Certainly, human history is full of sadness and pain in both the East and the West when it comes to religious institutions and their abuse of authority and knowledge. A great deal of abuse still happens today and there are tens of millions or people, if not more, who are the victims. I am a clergy ordained by a denomination that is a member of National Council of Christian Churches in North America. Thus, I might be qualified to share my frustration that Christianity has done as much if not more damage to human minds than the sum of all damage done by all other regions on Earth. Yet, I have accepted my ordination from a liberal Protestant Christian denomination. Why? In a way, that is very hard to explain. I perceived that there was something very unique about the message carried throughout the Bible from the Divine Being whose name is “I AM WHO I AM.” And, it deeply inspires and enlightens me whenever I read this message, especially when and where the Divine Being emphasizes that “I am not made by human hands like other gods you worship!” and as in Isaiah 55:8-9: “As the heavens are higher than the Earth, so are my ways higher than your ways and my thoughts than your thoughts.” The message came to my heart as one that is from being who is non-human, yet loves humans deeply.
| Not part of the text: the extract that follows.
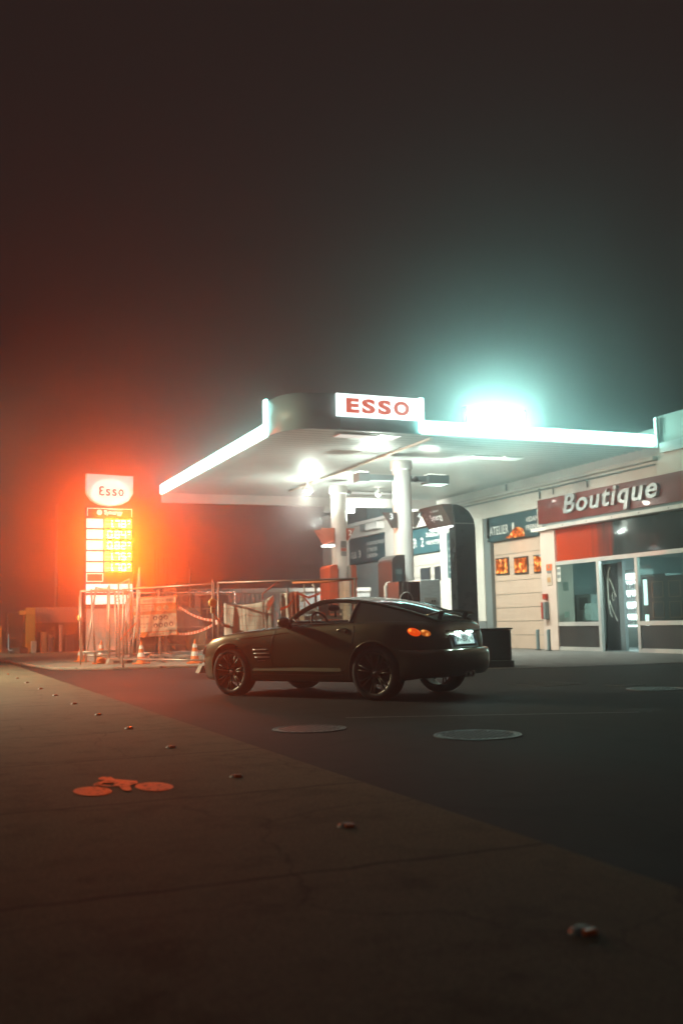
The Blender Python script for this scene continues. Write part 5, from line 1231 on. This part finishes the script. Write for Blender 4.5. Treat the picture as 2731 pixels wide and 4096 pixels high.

I have struggled and still am struggling when it comes to my faith in the living God. On one hand, I feel, perceive, and communicate with my God who is fully present and real in my life. Yet on the other hand, I suffer the absence, silence, and intangibility of my God. Sometimes, I feel so stifled by the limitation of my human mind that I am not even sure about having faith in anything that is outside this physical reality. Yet, time after time, I am assured both by messages in the Scriptures and by my own personal experience that I am more than just a bio-organic body, and that there is Super-Consciousness that is present in all. The comforting truth is that religion is made by humans, for humans, and is designed to create a community in which we can share the same value and experience of the non-human. Therefore, the purpose of religion cannot be and should not be commanding people to do this or that. If we were to take the example of caterpillars and butterflies again, the truth to caterpillars is not about the particulars of becoming a butterfly — what food to eat, where to build a cocoon, how to build the cocoon — but simply the fact that they are all destined to become butterflies in the end! If we were to take it seriously, the greatest truth for humanity from all religions is quite simple: we are spirits having humans experiences during a temporary existence on Earth. And, religion is a shared expression of our personal experiences of a deeper and truer reality!